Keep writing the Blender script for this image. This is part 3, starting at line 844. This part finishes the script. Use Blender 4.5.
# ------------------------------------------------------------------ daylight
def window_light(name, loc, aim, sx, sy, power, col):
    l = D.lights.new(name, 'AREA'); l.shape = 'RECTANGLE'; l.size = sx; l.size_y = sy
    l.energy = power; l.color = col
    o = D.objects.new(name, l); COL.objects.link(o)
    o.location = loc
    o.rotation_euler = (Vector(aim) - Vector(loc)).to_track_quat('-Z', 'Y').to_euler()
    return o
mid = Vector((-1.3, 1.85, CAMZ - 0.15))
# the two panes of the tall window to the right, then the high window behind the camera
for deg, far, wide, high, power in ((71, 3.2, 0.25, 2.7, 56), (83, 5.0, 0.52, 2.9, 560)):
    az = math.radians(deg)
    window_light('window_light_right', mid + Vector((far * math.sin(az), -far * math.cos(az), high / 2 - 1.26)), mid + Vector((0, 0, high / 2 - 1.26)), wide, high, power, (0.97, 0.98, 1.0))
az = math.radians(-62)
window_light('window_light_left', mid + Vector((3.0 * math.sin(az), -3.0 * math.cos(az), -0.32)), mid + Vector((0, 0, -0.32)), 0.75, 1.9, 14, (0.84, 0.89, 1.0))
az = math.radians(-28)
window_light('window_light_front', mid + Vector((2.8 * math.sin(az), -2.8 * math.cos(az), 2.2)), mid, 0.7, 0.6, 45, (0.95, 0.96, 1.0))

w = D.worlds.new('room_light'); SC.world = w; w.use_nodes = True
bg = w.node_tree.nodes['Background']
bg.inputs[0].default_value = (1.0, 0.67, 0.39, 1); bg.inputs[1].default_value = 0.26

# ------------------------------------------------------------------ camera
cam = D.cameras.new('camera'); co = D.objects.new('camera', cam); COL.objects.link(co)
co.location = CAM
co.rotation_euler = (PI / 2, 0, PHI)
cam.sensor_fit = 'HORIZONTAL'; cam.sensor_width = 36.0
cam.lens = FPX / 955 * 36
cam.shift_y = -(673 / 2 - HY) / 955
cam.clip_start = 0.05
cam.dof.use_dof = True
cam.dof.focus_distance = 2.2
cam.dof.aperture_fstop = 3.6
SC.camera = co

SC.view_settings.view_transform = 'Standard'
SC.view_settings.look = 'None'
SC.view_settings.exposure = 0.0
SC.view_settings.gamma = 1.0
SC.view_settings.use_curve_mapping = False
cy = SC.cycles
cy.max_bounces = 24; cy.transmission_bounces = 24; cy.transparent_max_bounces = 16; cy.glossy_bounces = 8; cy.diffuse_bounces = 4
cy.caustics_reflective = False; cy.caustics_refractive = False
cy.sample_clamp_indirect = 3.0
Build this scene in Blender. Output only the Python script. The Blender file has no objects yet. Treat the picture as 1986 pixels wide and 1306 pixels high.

**Instruction**.
Nothing in the data may differ; print all of it exactly as written.

**Written response**.
Keep writing the Blender script for this image. This is part 3, starting at line 844. This part finishes the script. Use Blender 4.5.
# ------------------------------------------------------------------ daylight
def window_light(name, loc, aim, sx, sy, power, col):
    l = D.lights.new(name, 'AREA'); l.shape = 'RECTANGLE'; l.size = sx; l.size_y = sy
    l.energy = power; l.color = col
    o = D.objects.new(name, l); COL.objects.link(o)
    o.location = loc
    o.rotation_euler = (Vector(aim) - Vector(loc)).to_track_quat('-Z', 'Y').to_euler()
    return o
mid = Vector((-1.3, 1.85, CAMZ - 0.15))
# the two panes of the tall window to the right, then the high window behind the camera
for deg, far, wide, high, power in ((71, 3.2, 0.25, 2.7, 56), (83, 5.0, 0.52, 2.9, 560)):
    az = math.radians(deg)
    window_light('window_light_right', mid + Vector((far * math.sin(az), -far * math.cos(az), high / 2 - 1.26)), mid + Vector((0, 0, high / 2 - 1.26)), wide, high, power, (0.97, 0.98, 1.0))
az = math.radians(-62)
window_light('window_light_left', mid + Vector((3.0 * math.sin(az), -3.0 * math.cos(az), -0.32)), mid + Vector((0, 0, -0.32)), 0.75, 1.9, 14, (0.84, 0.89, 1.0))
az = math.radians(-28)
window_light('window_light_front', mid + Vector((2.8 * math.sin(az), -2.8 * math.cos(az), 2.2)), mid, 0.7, 0.6, 45, (0.95, 0.96, 1.0))

w = D.worlds.new('room_light'); SC.world = w; w.use_nodes = True
bg = w.node_tree.nodes['Background']
bg.inputs[0].default_value = (1.0, 0.67, 0.39, 1); bg.inputs[1].default_value = 0.26

# ------------------------------------------------------------------ camera
cam = D.cameras.new('camera'); co = D.objects.new('camera', cam); COL.objects.link(co)
co.location = CAM
co.rotation_euler = (PI / 2, 0, PHI)
cam.sensor_fit = 'HORIZONTAL'; cam.sensor_width = 36.0
cam.lens = FPX / 955 * 36
cam.shift_y = -(673 / 2 - HY) / 955
cam.clip_start = 0.05
cam.dof.use_dof = True
cam.dof.focus_distance = 2.2
cam.dof.aperture_fstop = 3.6
SC.camera = co

SC.view_settings.view_transform = 'Standard'
SC.view_settings.look = 'None'
SC.view_settings.exposure = 0.0
SC.view_settings.gamma = 1.0
SC.view_settings.use_curve_mapping = False
cy = SC.cycles
cy.max_bounces = 24; cy.transmission_bounces = 24; cy.transparent_max_bounces = 16; cy.glossy_bounces = 8; cy.diffuse_bounces = 4
cy.caustics_reflective = False; cy.caustics_refractive = False
cy.sample_clamp_indirect = 3.0
Build this scene in Blender. Output only the Python script. The Blender file has no objects yet. Treat the picture as 1986 pixels wide and 1306 pixels high.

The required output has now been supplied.